Reuters asset allocation polls, for example, showed large, long-term investors stepping away from equities, but at less of a rate that they have been.

There is also no sign of the wholesale dash to cash by investors that was seen when the subprime crisis threatened to overturn the global banking system.

Data from iMoneyNet showed a net $7.3 billion moved into U.S. money market funds in the week to May 25. But this followed a net $36.9 billion outflow the week before that.

In all, a net $27 billion has come out of the cash funds since around April 20, suggesting that despite stock market volatility there remains a strong appetite for yield.


One of the things this cash may be being used for is to pick up bargains, which would be a logical move for investors who do not believe that the world is on the brink of another fundamental crisis.

Springer, for example, reckons the mood around financial markets provides an opportunity.

“Investor sentiment is overwhelmingly negative and getting worse, which is great for stocks,” he said.

A similar view is held by Investec Asset Management, whose emerging market debt team believe that what is happening globally is positive economic and market trends being hit by not untypical volatility after last year’s very strong bull market rally.

“We believe such a scenario provides good opportunities. Knee-jerk reactions from market participants to events or developments far removed from our investment universe have typically created value opportunities,” the team said in a note.

“For example, we took advantage of recent bond movements as a result of European markets jitters to add to our long positions in South African and Polish rates.”

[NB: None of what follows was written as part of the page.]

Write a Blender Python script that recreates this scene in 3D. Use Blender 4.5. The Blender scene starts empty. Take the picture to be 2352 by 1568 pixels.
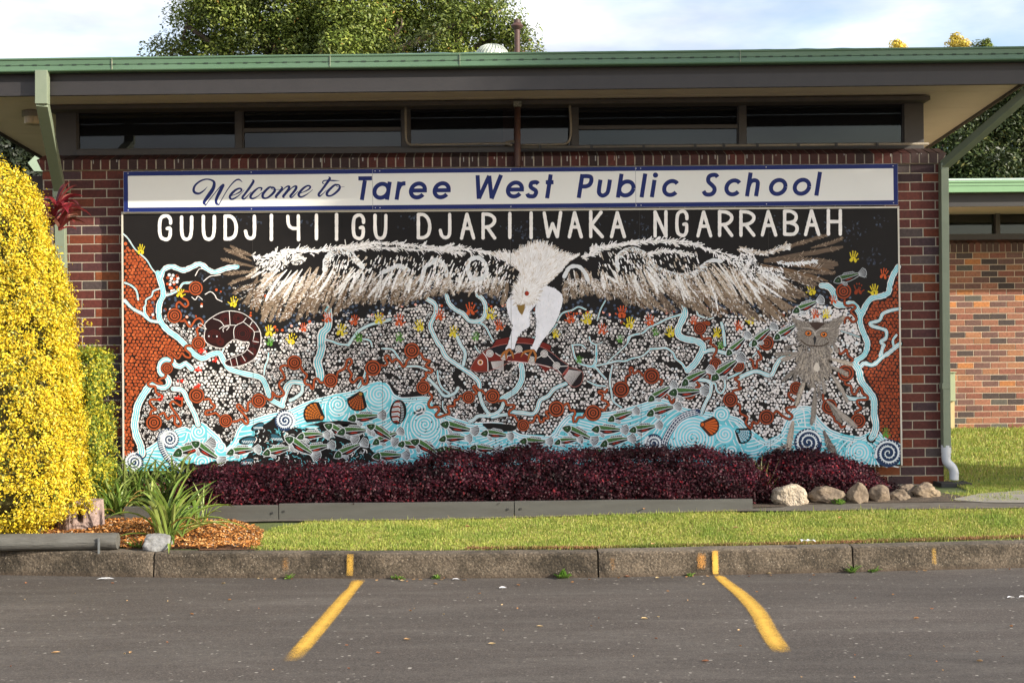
import bpy, math, random
import numpy as np
from mathutils import Vector, Matrix, noise as mnoise

random.seed(7)
RNG = np.random.default_rng(11)
scene = bpy.context.scene
COL = scene.collection
R = math.radians

# ------------------------------------------------------------------ camera
F = 3100.0                      # focal length in units of a 2352 wide picture
CX, CY = 1176.0, 784.0
CAM = np.array([0.0, -12.6, 1.65])
YAW, PITCH, ROLL = R(0.30), R(0.30), R(-0.50)
_fw = np.array([math.sin(YAW)*math.cos(PITCH), math.cos(YAW)*math.cos(PITCH), math.sin(PITCH)])
_rt = np.array([math.cos(YAW), -math.sin(YAW), 0.0])
_up = np.cross(_rt, _fw)
_r2 = math.cos(ROLL)*_rt + math.sin(ROLL)*_up
_u2 = -math.sin(ROLL)*_rt + math.cos(ROLL)*_up
cam_d = bpy.data.cameras.new('camera')
cam = bpy.data.objects.new('camera', cam_d)
COL.objects.link(cam)
cam.matrix_world = Matrix(((_r2[0], _u2[0], -_fw[0], CAM[0]), (_r2[1], _u2[1], -_fw[1], CAM[1]),
                           (_r2[2], _u2[2], -_fw[2], CAM[2]), (0, 0, 0, 1)))
cam_d.lens = F/2352*36.0
cam_d.sensor_width = 36.0
cam_d.clip_end = 2000
cam_d.dof.use_dof = False
scene.camera = cam

# ------------------------------------------------------------------ light
SUNV = Vector((1.8, -1.0, 0.93)).normalized()
SUN_EL = math.asin(SUNV.z)
SUN_ROT = math.atan2(SUNV.x, SUNV.y)
sd = bpy.data.lights.new('sun', 'SUN')
sd.energy = 4.6
sd.angle = R(0.55)
sd.color = (1.0, 0.93, 0.80)
so = bpy.data.objects.new('sun', sd)
COL.objects.link(so)
so.rotation_euler = SUNV.to_track_quat('Z', 'Y').to_euler()
so.location = (20, -15, 15)

world = bpy.data.worlds.new('World')
scene.world = world
world.use_nodes = True
wn, wl = world.node_tree.nodes, world.node_tree.links
wn.clear()
w_out = wn.new('ShaderNodeOutputWorld')
w_bg = wn.new('ShaderNodeBackground')
w_sky = wn.new('ShaderNodeTexSky')
w_sky.sky_type = 'NISHITA'
w_sky.sun_disc = False
w_sky.sun_elevation = SUN_EL
w_sky.sun_rotation = SUN_ROT
w_sky.air_density = 1.0
w_sky.dust_density = 1.2
w_sky.ozone_density = 1.0
w_tc = wn.new('ShaderNodeTexCoord')
w_map = wn.new('ShaderNodeMapping')
w_map.inputs['Scale'].default_value = (1.0, 1.0, 3.2)
w_map.inputs['Location'].default_value = (0.35, 0.1, 0.55)
w_n = wn.new('ShaderNodeTexNoise')
w_n.inputs['Scale'].default_value = 2.6
w_n.inputs['Detail'].default_value = 8
w_n.inputs['Roughness'].default_value = 0.55
w_r = wn.new('ShaderNodeValToRGB')
w_r.color_ramp.elements[0].position = 0.42
w_r.color_ramp.elements[1].position = 0.64
w_n2 = wn.new('ShaderNodeTexNoise')
w_n2.inputs['Scale'].default_value = 4.5
w_n2.inputs['Detail'].default_value = 6
w_r2 = wn.new('ShaderNodeValToRGB')
w_r2.color_ramp.elements[0].position = 0.38
w_r2.color_ramp.elements[0].color = (3.45, 3.6, 4.05, 1)
w_r2.color_ramp.elements[1].position = 0.62
w_r2.color_ramp.elements[1].color = (6.6, 6.6, 6.7, 1)
w_sep = wn.new('ShaderNodeSeparateXYZ')
w_ma = wn.new('ShaderNodeMath'); w_ma.operation = 'MULTIPLY_ADD'; w_ma.inputs[1].default_value = -0.55
w_mix = wn.new('ShaderNodeMix')
w_mix.data_type = 'RGBA'
for a, b in ((w_tc.outputs['Generated'], w_map.inputs['Vector']), (w_map.outputs['Vector'], w_n.inputs['Vector']),
             (w_map.outputs['Vector'], w_n2.inputs['Vector']), 
             (w_n2.outputs['Fac'], w_r2.inputs['Fac']), (w_r.outputs['Color'], w_mix.inputs['Factor']), (w_tc.outputs['Generated'], w_sep.inputs[0]), (w_sep.outputs['X'], w_ma.inputs[0]), (w_n.outputs['Fac'], w_ma.inputs[2]), (w_ma.outputs[0], w_r.inputs['Fac']),
             (w_sky.outputs['Color'], w_mix.inputs['A']), (w_r2.outputs['Color'], w_mix.inputs['B']),
             (w_mix.outputs['Result'], w_bg.inputs['Color']), (w_bg.outputs['Background'], w_out.inputs['Surface'])):
    wl.new(a, b)
w_bg.inputs['Strength'].default_value = 0.135

scene.view_settings.view_transform = 'Standard'
scene.view_settings.look = 'None'
scene.view_settings.exposure = 0.85
scene.view_settings.gamma = 1.0
scene.cycles.max_bounces = 8
scene.cycles.diffuse_bounces = 5
scene.cycles.transparent_max_bounces = 12

# ------------------------------------------------------------------ measuring helpers
def ray(u, v):
    d = _fw*F + _r2*(u-CX) - _u2*(v-CY)
    return d
def at(u, v, Y):
    """point seen at (u, v) that lies on the vertical plane y = Y"""
    d = ray(u, v)
    return CAM + d*((Y-CAM[1])/d[1])
def atz(u, v, z):
    d = ray(u, v)
    return CAM + d*((z-CAM[2])/d[2])
def sstep(a, b, x):
    t = min(1.0, max(0.0, (x-a)/(b-a)))
    return t*t*(3-2*t)
_gy = [-60, -2.80, -2.6, -1.5, -0.3, 0.6, 2.5, 6.3, 12, 80]
_gz = [0.185, 0.185, 0.19, 0.245, 0.30, 0.33, 0.36, 0.485, 0.6, 1.2]
def G(x, y):
    z = float(np.interp(y, _gy, _gz))
    return z + 0.07*sstep(-1.0, 3.4, x)*sstep(-2.6, -1.4, y)*(1-sstep(-0.6, 0.8, y))
def atg(u, v, dz=0.0):
    z = 0.25
    for _ in range(12):
        p = atz(u, v, z)
        z = 0.5*z + 0.5*(G(p[0], p[1])+dz)
    return atz(u, v, z)

def srgb(r, g=None, b=None):
    if g is None: r, g, b = r
    f = lambda c: (c/255/12.92) if c/255 <= 0.04045 else ((c/255+0.055)/1.055)**2.4
    return (f(r), f(g), f(b))

# ------------------------------------------------------------------ materials
def new_mat(name):
    m = bpy.data.materials.new(name)
    m.use_nodes = True
    nt = m.node_tree
    b = nt.nodes['Principled BSDF']
    return m, nt, b
def nz(nt, scale, detail=4, rough=0.6, vec=None, dist=0.0):
    n = nt.nodes.new('ShaderNodeTexNoise')
    n.inputs['Scale'].default_value = scale
    n.inputs['Detail'].default_value = detail
    n.inputs['Roughness'].default_value = rough
    n.inputs['Distortion'].default_value = dist
    if vec is not None: nt.links.new(vec, n.inputs['Vector'])
    return n
def ramp(nt, fac, stops):
    r = nt.nodes.new('ShaderNodeValToRGB')
    el = r.color_ramp.elements
    while len(el) < len(stops): el.new(0.5)
    for e, (p, c) in zip(el, stops):
        e.position = p
        e.color = (c[0], c[1], c[2], 1) if hasattr(c, '__len__') else (c, c, c, 1)
    nt.links.new(fac, r.inputs['Fac'])
    return r
def mixc(nt, fac, a, b, mode='MIX'):
    m = nt.nodes.new('ShaderNodeMix')
    m.data_type = 'RGBA'; m.blend_type = mode
    for s, v in (('Factor', fac), ('A', a), ('B', b)):
        if isinstance(v, (int, float)): m.inputs[s].default_value = v
        elif hasattr(v, '__len__'): m.inputs[s].default_value = (v[0], v[1], v[2], 1)
        else: nt.links.new(v, m.inputs[s])
    return m.outputs['Result']
def coords(nt, scale=(1, 1, 1)):
    t = nt.nodes.new('ShaderNodeTexCoord')
    mp = nt.nodes.new('ShaderNodeMapping')
    mp.inputs['Scale'].default_value = scale
    nt.links.new(t.outputs['Object'], mp.inputs['Vector'])
    return mp.outputs['Vector']
def bump(nt, b, h, strength=0.3, dist=0.01):
    bp = nt.nodes.new('ShaderNodeBump')
    bp.inputs['Strength'].default_value = strength
    bp.inputs['Distance'].default_value = dist
    nt.links.new(h, bp.inputs['Height'])
    nt.links.new(bp.outputs['Normal'], b.inputs['Normal'])
def pmat(name, c1, c2=None, scale=6, rough=0.6, bmp=0.0, bscale=60, metal=0.0, spec=0.5, stretch=(1, 1, 1), dirt=None, dirt_amt=0.5, dist=0.004):
    m, nt, b = new_mat(name)
    v = coords(nt, stretch)
    c2 = c2 or tuple(x*0.8 for x in c1)
    n = nz(nt, scale, 6, 0.65, v)
    col = ramp(nt, n.outputs['Fac'], [(0.3, c2), (0.7, c1)]).outputs['Color']
    if dirt:
        n2 = nz(nt, scale*0.35, 8, 0.7, v, 0.3)
        f = ramp(nt, n2.outputs['Fac'], [(0.45, 0.0), (0.68, dirt_amt)])
        col = mixc(nt, f.outputs['Color'], col, dirt)
    nt.links.new(col, b.inputs['Base Color'])
    b.inputs['Roughness'].default_value = rough
    b.inputs['Metallic'].default_value = metal
    b.inputs['Specular IOR Level'].default_value = spec
    if bmp:
        bump(nt, b, nz(nt, bscale, 5, 0.7, v).outputs['Fac'], bmp, dist)
    return m
def amat(name, rough=0.6, var=0.15, vscale=30, bmp=0.0, bscale=80, spec=0.5, trans=0.0, sheen=0.0):
    """colour comes from the mesh's own 'tint' attribute, broken up by noise"""
    m, nt, b = new_mat(name)
    a = nt.nodes.new('ShaderNodeAttribute'); a.attribute_name = 'tint'
    v = coords(nt)
    n = nz(nt, vscale, 5, 0.65, v)
    f = ramp(nt, n.outputs['Fac'], [(0.3, 1-var), (0.7, 1+var)])
    f.color_ramp.elements[1].color = (1+var, 1+var, 1+var, 1)
    col = mixc(nt, 1.0, a.outputs['Color'], f.outputs['Color'], 'MULTIPLY')
    nt.links.new(col, b.inputs['Base Color'])
    b.inputs['Roughness'].default_value = rough
    b.inputs['Specular IOR Level'].default_value = spec
    if bmp: bump(nt, b, nz(nt, bscale, 5, 0.7, v).outputs['Fac'], bmp, 0.004)
    if trans:
        tr = nt.nodes.new('ShaderNodeBsdfTranslucent')
        nt.links.new(col, tr.inputs['Color'])
        ms = nt.nodes.new('ShaderNodeMixShader')
        ms.inputs[0].default_value = trans
        nt.links.new(b.outputs[0], ms.inputs[1]); nt.links.new(tr.outputs[0], ms.inputs[2])
        nt.links.new(ms.outputs[0], nt.nodes['Material Output'].inputs['Surface'])
    return m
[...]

In the background, both views assume that fundamentals remain positive — improving U.S. and global growth, contained euro debt problems, attractive corporate earnings — and that the sell-off is either not going to continue or will not get as bad as the one that followed subprime.


Enter the G20. The finance ministers and central bankers will meet in the South Korea city of Busan on June 3 to 5, with the state of the global economy at the top of their agenda along with Europe’s debt problems.

The main issue is a concern that the attempts by governments to put their finances in order will act as a brake on the slowly improving global economy.

But there will also be discussion about regulation of banks and financial markets following moves in the United States and Germany.

Both issues have been part of the market jitters of the past few weeks.

Currencies likely will come up on the sidelines as well, with some discussions about reserve currencies given the euro’s recent fall and the dollar’s domination.

Some Asian countries, including Japan and China, are concerned about the sharp rise of their currencies against the tumbling euro.

The week, as with the first week of every new month, will be capped on Friday by the monthly U.S. jobs report.